First: Yes, you can fudge Special Relativity to allow for tachyons, but it ain't pretty, and you're going to have to end up explaining how these particles have imaginary mass and time coordinates. I'm not saying it's impossible, and imaginary numbers show up in all sorts of unlikely situations in physics, but it still presents a nasty bump in the road.

(Side note: As it turns out particles with imaginary mass occasionally show up in Quantum Field Theory, but they get gobbled up and smoothed out mathematically via a procedure called 'tachyon condensation' (man is that ever cool as fuck sounding), and aren't considered physical).
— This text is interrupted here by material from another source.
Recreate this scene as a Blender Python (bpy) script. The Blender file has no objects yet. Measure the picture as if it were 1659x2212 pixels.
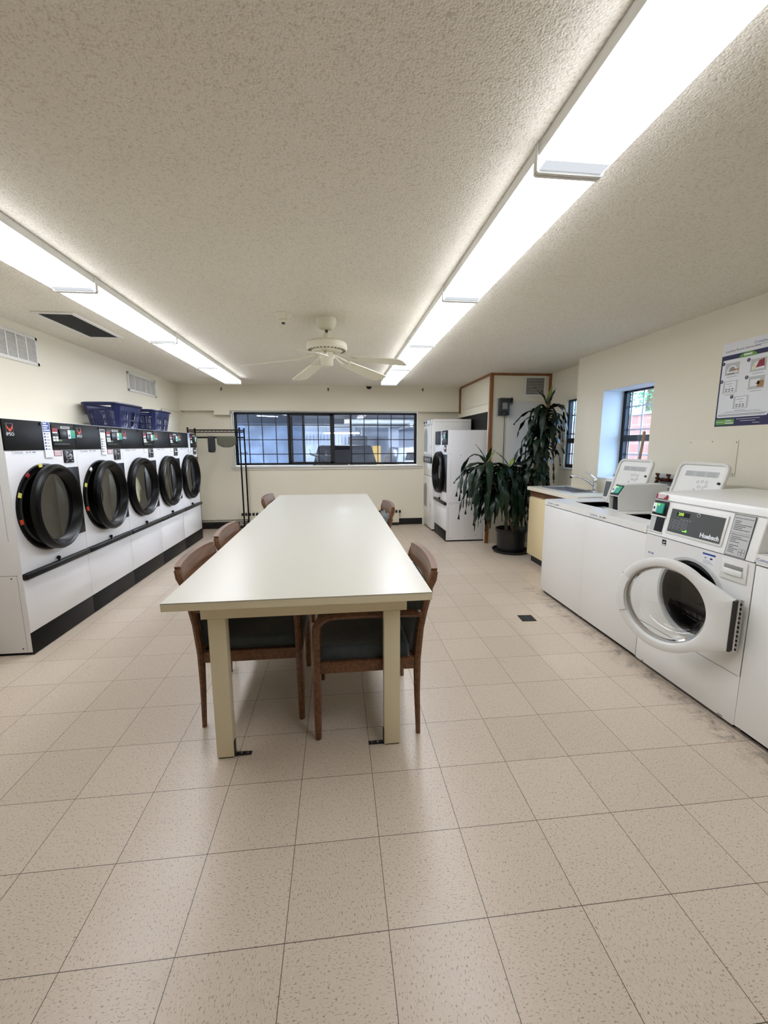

Second: As it turns out, there are indications from QFT that even if tachyons DID exist, you couldn't use them to communicate information backward in time. I haven't thought about this SUPER HARD yet, but I think this means we can assume causality would remain intact, and we can continue having all those nice little perks that it implies, like the periodic table.

Third: The theories for Lorentz symmetry violating particles (i.e. superluminal particles) are surprisingly robust. There's even an extension of the Standard Model that allows for it (the the theoretical physicists, unimaginative gits that they are, have named it the Standard-Model Extension).

IN FACT (plot thickening music), there's even a juicy little application of the SME to neutrinos.

Earlier, making what I thought was a supportive but not directly related point, I said that we KNOW that neutrinos must have mass even though the SM doesn't assign one. The reason we know this is because what starts out as an electron neutrino in the Sun can end up as a muon neutrino by the time it gets to Earth. One of the ways to get this behavior out of neutrinos is to give them mass in the equations.

As it turns out there's another mechanism which makes neutrinos oscillate like this, and that's by allowing them to violate the Lorentz symmetry, which of course also allows for them to travel at FTL velocities. Neat, right?

Overall I'm still EXTREMELY SKEPTICAL of the OPERA 'result', because theorists have generated dozens and dozens of theories over the years, and most just get thrown out completely. Remember that for every 'String Theory' you hear about there's at least a half-dozen other Quantum Loop Gravities, and Doubly Special Relativities.

Would I like to see my field completely revolutionized by this discovery? Yeah. Fuck, that would be sweet. But I've got to ground myself firmly in how likely it is.

Physics is an EXTREMELY conservative field. The fact that the OPERA collaboration doesn't even trust it's OWN FINDINGS really tells you something. And I bet you could count the number of tenured professors worldwide who believe this result on your hands and feet.